■ Data segment
═══

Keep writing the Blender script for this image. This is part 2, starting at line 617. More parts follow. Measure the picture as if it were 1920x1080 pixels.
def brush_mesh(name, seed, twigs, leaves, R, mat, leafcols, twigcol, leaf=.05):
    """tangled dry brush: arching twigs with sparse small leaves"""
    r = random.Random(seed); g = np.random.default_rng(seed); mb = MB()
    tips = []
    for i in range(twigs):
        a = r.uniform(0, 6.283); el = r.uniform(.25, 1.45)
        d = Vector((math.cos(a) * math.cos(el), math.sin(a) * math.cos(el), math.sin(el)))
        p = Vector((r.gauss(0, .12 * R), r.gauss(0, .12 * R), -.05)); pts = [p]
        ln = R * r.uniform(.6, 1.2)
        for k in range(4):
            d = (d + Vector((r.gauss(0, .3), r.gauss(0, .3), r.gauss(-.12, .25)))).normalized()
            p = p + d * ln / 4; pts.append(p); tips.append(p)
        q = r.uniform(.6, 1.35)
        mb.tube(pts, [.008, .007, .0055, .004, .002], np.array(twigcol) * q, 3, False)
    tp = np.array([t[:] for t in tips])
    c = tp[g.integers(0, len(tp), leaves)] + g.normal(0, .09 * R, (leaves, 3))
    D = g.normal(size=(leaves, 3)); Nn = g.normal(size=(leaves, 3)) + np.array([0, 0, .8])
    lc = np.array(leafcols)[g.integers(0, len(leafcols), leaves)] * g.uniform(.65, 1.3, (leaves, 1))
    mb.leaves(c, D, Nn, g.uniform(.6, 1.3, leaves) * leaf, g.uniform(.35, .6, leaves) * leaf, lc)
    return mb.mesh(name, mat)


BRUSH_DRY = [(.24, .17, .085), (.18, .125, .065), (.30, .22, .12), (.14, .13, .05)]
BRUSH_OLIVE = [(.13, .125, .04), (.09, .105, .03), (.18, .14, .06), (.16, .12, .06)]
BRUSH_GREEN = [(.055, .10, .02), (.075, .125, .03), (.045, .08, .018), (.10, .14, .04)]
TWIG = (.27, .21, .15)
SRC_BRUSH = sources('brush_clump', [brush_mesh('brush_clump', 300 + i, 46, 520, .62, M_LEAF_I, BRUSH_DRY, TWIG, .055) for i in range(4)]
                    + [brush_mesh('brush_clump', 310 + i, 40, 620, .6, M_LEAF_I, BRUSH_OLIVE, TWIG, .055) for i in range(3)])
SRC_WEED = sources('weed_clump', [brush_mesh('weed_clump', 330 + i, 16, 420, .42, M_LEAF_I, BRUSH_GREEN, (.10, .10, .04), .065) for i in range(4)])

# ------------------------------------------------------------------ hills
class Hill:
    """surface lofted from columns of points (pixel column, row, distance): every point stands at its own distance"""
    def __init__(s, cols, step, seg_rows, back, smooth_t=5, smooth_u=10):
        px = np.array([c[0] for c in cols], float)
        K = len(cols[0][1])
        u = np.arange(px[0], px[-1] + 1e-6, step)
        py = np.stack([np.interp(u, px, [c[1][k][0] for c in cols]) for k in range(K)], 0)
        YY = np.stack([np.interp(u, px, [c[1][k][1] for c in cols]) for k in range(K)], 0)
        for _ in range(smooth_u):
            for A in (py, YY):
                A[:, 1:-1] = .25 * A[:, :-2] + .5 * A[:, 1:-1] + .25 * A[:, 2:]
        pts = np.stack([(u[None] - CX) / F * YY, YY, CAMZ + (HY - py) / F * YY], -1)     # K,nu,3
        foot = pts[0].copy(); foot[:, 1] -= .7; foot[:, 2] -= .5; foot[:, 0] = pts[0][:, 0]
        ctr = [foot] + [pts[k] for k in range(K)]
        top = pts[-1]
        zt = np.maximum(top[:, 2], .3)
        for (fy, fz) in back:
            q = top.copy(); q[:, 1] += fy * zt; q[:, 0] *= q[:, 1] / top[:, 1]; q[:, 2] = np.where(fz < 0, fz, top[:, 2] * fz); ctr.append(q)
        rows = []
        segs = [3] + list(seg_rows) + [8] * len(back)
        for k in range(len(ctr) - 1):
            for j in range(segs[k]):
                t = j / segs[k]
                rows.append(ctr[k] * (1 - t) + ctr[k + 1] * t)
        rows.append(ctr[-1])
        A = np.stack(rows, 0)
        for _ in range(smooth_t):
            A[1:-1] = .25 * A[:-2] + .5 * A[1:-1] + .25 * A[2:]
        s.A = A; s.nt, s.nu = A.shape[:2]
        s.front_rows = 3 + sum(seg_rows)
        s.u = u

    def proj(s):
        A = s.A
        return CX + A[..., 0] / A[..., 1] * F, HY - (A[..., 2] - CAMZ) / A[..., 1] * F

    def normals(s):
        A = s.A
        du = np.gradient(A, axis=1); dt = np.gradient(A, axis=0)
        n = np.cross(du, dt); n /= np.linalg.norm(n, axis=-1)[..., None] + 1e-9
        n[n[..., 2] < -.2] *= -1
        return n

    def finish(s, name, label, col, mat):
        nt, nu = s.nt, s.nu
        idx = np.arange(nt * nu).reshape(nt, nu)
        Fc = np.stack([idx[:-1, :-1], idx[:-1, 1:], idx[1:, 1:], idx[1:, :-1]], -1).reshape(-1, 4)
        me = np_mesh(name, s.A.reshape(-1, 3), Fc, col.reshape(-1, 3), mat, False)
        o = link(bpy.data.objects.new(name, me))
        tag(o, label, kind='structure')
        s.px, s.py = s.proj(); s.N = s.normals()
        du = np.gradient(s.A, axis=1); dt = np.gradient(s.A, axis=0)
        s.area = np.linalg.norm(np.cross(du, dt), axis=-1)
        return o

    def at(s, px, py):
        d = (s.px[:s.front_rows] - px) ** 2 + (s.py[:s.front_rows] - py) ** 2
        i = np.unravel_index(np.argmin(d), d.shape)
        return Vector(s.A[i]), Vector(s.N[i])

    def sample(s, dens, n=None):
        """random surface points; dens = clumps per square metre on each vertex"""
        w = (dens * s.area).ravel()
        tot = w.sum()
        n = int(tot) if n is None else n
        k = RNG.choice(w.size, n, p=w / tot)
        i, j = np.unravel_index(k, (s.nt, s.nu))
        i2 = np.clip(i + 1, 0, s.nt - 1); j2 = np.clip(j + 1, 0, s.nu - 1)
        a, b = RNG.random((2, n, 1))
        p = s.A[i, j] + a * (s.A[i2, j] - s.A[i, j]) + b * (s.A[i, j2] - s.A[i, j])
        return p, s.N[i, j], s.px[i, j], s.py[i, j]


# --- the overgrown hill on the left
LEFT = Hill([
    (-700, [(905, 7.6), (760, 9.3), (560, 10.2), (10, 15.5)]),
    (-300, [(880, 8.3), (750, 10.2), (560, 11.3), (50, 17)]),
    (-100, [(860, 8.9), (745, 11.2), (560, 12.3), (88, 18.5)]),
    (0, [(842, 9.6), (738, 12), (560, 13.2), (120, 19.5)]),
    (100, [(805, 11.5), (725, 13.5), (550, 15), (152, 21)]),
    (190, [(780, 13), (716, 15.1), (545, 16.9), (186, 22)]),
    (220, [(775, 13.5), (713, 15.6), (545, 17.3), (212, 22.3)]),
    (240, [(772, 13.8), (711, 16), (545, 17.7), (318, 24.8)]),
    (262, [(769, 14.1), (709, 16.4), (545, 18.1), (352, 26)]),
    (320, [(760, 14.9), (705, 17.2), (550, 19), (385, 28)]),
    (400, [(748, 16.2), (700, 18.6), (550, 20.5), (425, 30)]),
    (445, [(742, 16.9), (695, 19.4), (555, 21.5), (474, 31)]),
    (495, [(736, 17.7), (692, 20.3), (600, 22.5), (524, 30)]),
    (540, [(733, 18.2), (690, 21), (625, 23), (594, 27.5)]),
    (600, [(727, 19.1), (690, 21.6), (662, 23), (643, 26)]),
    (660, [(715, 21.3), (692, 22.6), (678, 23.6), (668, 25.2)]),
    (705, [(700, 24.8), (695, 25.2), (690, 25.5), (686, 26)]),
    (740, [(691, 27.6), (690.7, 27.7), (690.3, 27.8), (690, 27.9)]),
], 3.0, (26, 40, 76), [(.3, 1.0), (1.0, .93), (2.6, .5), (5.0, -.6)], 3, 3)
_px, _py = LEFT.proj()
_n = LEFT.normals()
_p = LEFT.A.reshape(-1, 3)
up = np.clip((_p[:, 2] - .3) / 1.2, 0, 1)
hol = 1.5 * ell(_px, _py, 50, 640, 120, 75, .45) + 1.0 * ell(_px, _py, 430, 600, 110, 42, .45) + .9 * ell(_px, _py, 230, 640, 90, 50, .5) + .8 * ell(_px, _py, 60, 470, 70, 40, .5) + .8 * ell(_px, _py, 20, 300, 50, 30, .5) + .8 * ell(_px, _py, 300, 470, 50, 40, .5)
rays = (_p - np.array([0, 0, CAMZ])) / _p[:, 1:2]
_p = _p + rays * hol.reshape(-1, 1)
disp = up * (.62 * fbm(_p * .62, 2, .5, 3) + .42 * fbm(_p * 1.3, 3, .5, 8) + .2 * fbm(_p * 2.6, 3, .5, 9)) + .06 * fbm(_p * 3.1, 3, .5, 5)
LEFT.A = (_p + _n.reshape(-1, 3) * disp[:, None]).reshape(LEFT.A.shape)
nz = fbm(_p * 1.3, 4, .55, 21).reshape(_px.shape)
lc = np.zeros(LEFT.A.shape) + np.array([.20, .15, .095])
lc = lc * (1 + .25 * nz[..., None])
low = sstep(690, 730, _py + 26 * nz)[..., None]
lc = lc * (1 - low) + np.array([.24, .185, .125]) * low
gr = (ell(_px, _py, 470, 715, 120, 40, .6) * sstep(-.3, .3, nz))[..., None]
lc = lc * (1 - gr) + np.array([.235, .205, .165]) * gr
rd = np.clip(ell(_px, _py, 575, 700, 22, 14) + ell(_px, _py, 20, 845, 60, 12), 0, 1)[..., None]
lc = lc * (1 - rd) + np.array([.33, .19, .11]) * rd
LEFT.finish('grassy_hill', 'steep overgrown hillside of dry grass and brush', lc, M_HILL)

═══

■ What is being asked
From the very first line of the data through the line with "return mb.mesh(name, mat)" in it, please reproduce each line exactly and output nothing more.

■ Solution
Keep writing the Blender script for this image. This is part 2, starting at line 617. More parts follow. Measure the picture as if it were 1920x1080 pixels.
def brush_mesh(name, seed, twigs, leaves, R, mat, leafcols, twigcol, leaf=.05):
    """tangled dry brush: arching twigs with sparse small leaves"""
    r = random.Random(seed); g = np.random.default_rng(seed); mb = MB()
    tips = []
    for i in range(twigs):
        a = r.uniform(0, 6.283); el = r.uniform(.25, 1.45)
        d = Vector((math.cos(a) * math.cos(el), math.sin(a) * math.cos(el), math.sin(el)))
        p = Vector((r.gauss(0, .12 * R), r.gauss(0, .12 * R), -.05)); pts = [p]
        ln = R * r.uniform(.6, 1.2)
        for k in range(4):
            d = (d + Vector((r.gauss(0, .3), r.gauss(0, .3), r.gauss(-.12, .25)))).normalized()
            p = p + d * ln / 4; pts.append(p); tips.append(p)
        q = r.uniform(.6, 1.35)
        mb.tube(pts, [.008, .007, .0055, .004, .002], np.array(twigcol) * q, 3, False)
    tp = np.array([t[:] for t in tips])
    c = tp[g.integers(0, len(tp), leaves)] + g.normal(0, .09 * R, (leaves, 3))
    D = g.normal(size=(leaves, 3)); Nn = g.normal(size=(leaves, 3)) + np.array([0, 0, .8])
    lc = np.array(leafcols)[g.integers(0, len(leafcols), leaves)] * g.uniform(.65, 1.3, (leaves, 1))
    mb.leaves(c, D, Nn, g.uniform(.6, 1.3, leaves) * leaf, g.uniform(.35, .6, leaves) * leaf, lc)
    return mb.mesh(name, mat)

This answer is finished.